[BEGIN Task material]
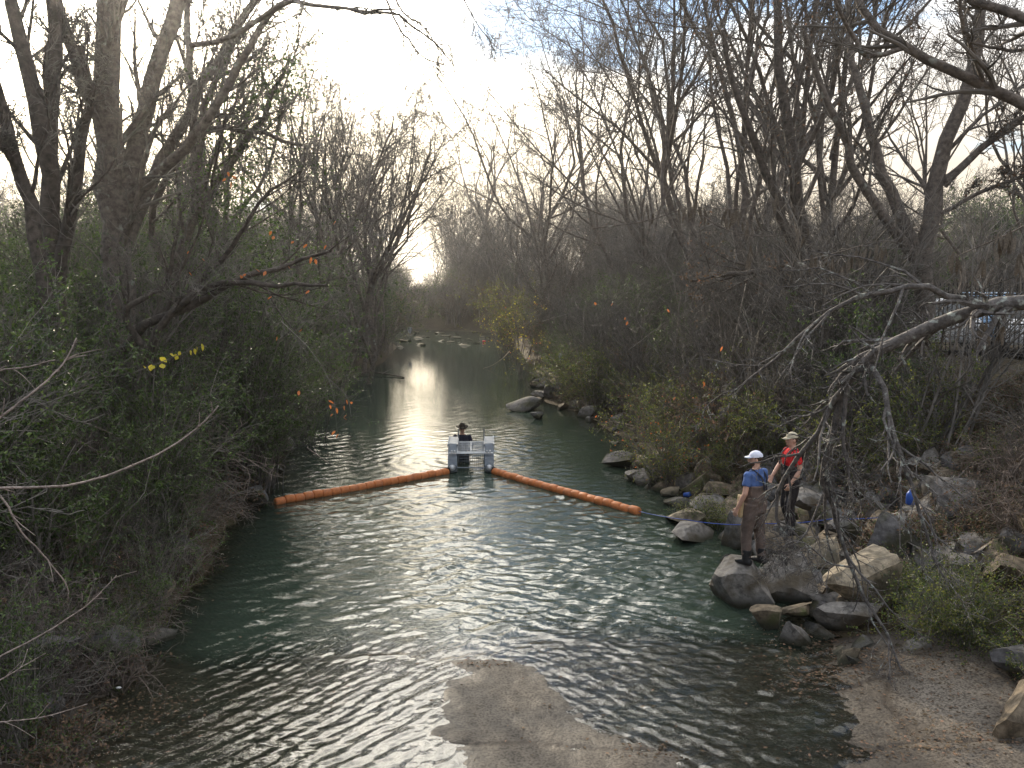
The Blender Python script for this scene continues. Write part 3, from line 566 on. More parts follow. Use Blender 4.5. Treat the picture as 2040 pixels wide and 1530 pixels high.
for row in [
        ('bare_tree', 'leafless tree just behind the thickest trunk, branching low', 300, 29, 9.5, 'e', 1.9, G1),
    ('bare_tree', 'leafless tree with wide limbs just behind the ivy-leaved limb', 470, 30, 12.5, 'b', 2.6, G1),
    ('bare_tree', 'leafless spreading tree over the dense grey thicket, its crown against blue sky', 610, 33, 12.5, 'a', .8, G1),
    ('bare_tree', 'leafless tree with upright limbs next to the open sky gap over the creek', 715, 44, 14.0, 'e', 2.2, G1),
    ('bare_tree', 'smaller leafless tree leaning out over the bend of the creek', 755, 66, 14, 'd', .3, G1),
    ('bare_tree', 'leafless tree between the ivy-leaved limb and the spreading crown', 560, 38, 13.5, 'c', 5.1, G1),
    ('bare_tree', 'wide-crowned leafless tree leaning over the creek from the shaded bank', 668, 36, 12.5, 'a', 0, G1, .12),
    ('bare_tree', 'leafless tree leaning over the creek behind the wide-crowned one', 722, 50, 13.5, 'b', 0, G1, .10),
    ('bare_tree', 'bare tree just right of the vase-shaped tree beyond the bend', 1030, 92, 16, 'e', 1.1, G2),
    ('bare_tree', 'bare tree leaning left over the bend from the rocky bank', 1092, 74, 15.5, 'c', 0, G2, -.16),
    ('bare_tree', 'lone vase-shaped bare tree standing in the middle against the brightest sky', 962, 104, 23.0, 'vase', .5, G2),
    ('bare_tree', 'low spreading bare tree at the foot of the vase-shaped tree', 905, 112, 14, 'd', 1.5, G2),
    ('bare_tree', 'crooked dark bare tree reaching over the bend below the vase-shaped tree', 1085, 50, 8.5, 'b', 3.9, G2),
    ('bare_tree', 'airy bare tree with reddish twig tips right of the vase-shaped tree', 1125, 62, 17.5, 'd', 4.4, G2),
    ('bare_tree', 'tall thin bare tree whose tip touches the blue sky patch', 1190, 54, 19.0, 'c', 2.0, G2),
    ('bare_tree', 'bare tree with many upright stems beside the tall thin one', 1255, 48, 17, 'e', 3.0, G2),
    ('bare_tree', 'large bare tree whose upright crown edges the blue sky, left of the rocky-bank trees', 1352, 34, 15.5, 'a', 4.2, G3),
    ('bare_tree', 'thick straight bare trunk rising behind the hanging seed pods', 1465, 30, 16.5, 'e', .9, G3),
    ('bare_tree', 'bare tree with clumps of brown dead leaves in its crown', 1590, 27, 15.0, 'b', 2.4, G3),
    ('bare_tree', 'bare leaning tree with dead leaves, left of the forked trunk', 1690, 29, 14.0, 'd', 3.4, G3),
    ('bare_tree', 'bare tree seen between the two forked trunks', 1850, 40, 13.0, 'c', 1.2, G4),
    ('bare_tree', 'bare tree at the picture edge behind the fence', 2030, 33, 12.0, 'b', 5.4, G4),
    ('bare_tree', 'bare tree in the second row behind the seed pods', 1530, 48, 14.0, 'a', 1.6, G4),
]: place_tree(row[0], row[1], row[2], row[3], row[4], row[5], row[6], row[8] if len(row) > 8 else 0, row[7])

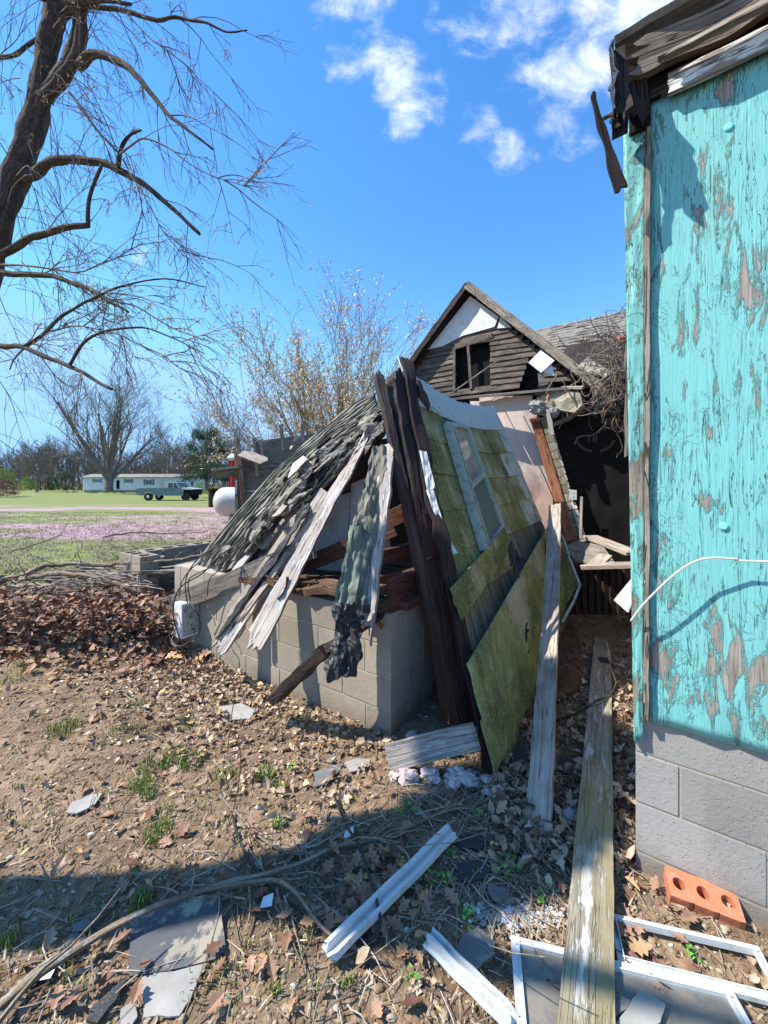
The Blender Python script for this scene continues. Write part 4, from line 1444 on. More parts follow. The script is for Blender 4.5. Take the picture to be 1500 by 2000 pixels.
[END Task material]
* [Set problem]: Leave out all pictures, then copy the remaining material exactly.

* [Solution to this task]:
The Blender Python script for this scene continues. Write part 3, from line 566 on. More parts follow. Use Blender 4.5. Treat the picture as 2040 pixels wide and 1530 pixels high.
for row in [
        ('bare_tree', 'leafless tree just behind the thickest trunk, branching low', 300, 29, 9.5, 'e', 1.9, G1),
    ('bare_tree', 'leafless tree with wide limbs just behind the ivy-leaved limb', 470, 30, 12.5, 'b', 2.6, G1),
    ('bare_tree', 'leafless spreading tree over the dense grey thicket, its crown against blue sky', 610, 33, 12.5, 'a', .8, G1),
    ('bare_tree', 'leafless tree with upright limbs next to the open sky gap over the creek', 715, 44, 14.0, 'e', 2.2, G1),
    ('bare_tree', 'smaller leafless tree leaning out over the bend of the creek', 755, 66, 14, 'd', .3, G1),
    ('bare_tree', 'leafless tree between the ivy-leaved limb and the spreading crown', 560, 38, 13.5, 'c', 5.1, G1),
    ('bare_tree', 'wide-crowned leafless tree leaning over the creek from the shaded bank', 668, 36, 12.5, 'a', 0, G1, .12),
    ('bare_tree', 'leafless tree leaning over the creek behind the wide-crowned one', 722, 50, 13.5, 'b', 0, G1, .10),
    ('bare_tree', 'bare tree just right of the vase-shaped tree beyond the bend', 1030, 92, 16, 'e', 1.1, G2),
    ('bare_tree', 'bare tree leaning left over the bend from the rocky bank', 1092, 74, 15.5, 'c', 0, G2, -.16),
    ('bare_tree', 'lone vase-shaped bare tree standing in the middle against the brightest sky', 962, 104, 23.0, 'vase', .5, G2),
    ('bare_tree', 'low spreading bare tree at the foot of the vase-shaped tree', 905, 112, 14, 'd', 1.5, G2),
    ('bare_tree', 'crooked dark bare tree reaching over the bend below the vase-shaped tree', 1085, 50, 8.5, 'b', 3.9, G2),
    ('bare_tree', 'airy bare tree with reddish twig tips right of the vase-shaped tree', 1125, 62, 17.5, 'd', 4.4, G2),
    ('bare_tree', 'tall thin bare tree whose tip touches the blue sky patch', 1190, 54, 19.0, 'c', 2.0, G2),
    ('bare_tree', 'bare tree with many upright stems beside the tall thin one', 1255, 48, 17, 'e', 3.0, G2),
    ('bare_tree', 'large bare tree whose upright crown edges the blue sky, left of the rocky-bank trees', 1352, 34, 15.5, 'a', 4.2, G3),
    ('bare_tree', 'thick straight bare trunk rising behind the hanging seed pods', 1465, 30, 16.5, 'e', .9, G3),
    ('bare_tree', 'bare tree with clumps of brown dead leaves in its crown', 1590, 27, 15.0, 'b', 2.4, G3),
    ('bare_tree', 'bare leaning tree with dead leaves, left of the forked trunk', 1690, 29, 14.0, 'd', 3.4, G3),
    ('bare_tree', 'bare tree seen between the two forked trunks', 1850, 40, 13.0, 'c', 1.2, G4),
    ('bare_tree', 'bare tree at the picture edge behind the fence', 2030, 33, 12.0, 'b', 5.4, G4),
    ('bare_tree', 'bare tree in the second row behind the seed pods', 1530, 48, 14.0, 'a', 1.6, G4),
]: place_tree(row[0], row[1], row[2], row[3], row[4], row[5], row[6], row[8] if len(row) > 8 else 0, row[7])

The Blender Python script for this scene continues. Write part 4, from line 1444 on. More parts follow. The script is for Blender 4.5. Take the picture to be 1500 by 2000 pixels.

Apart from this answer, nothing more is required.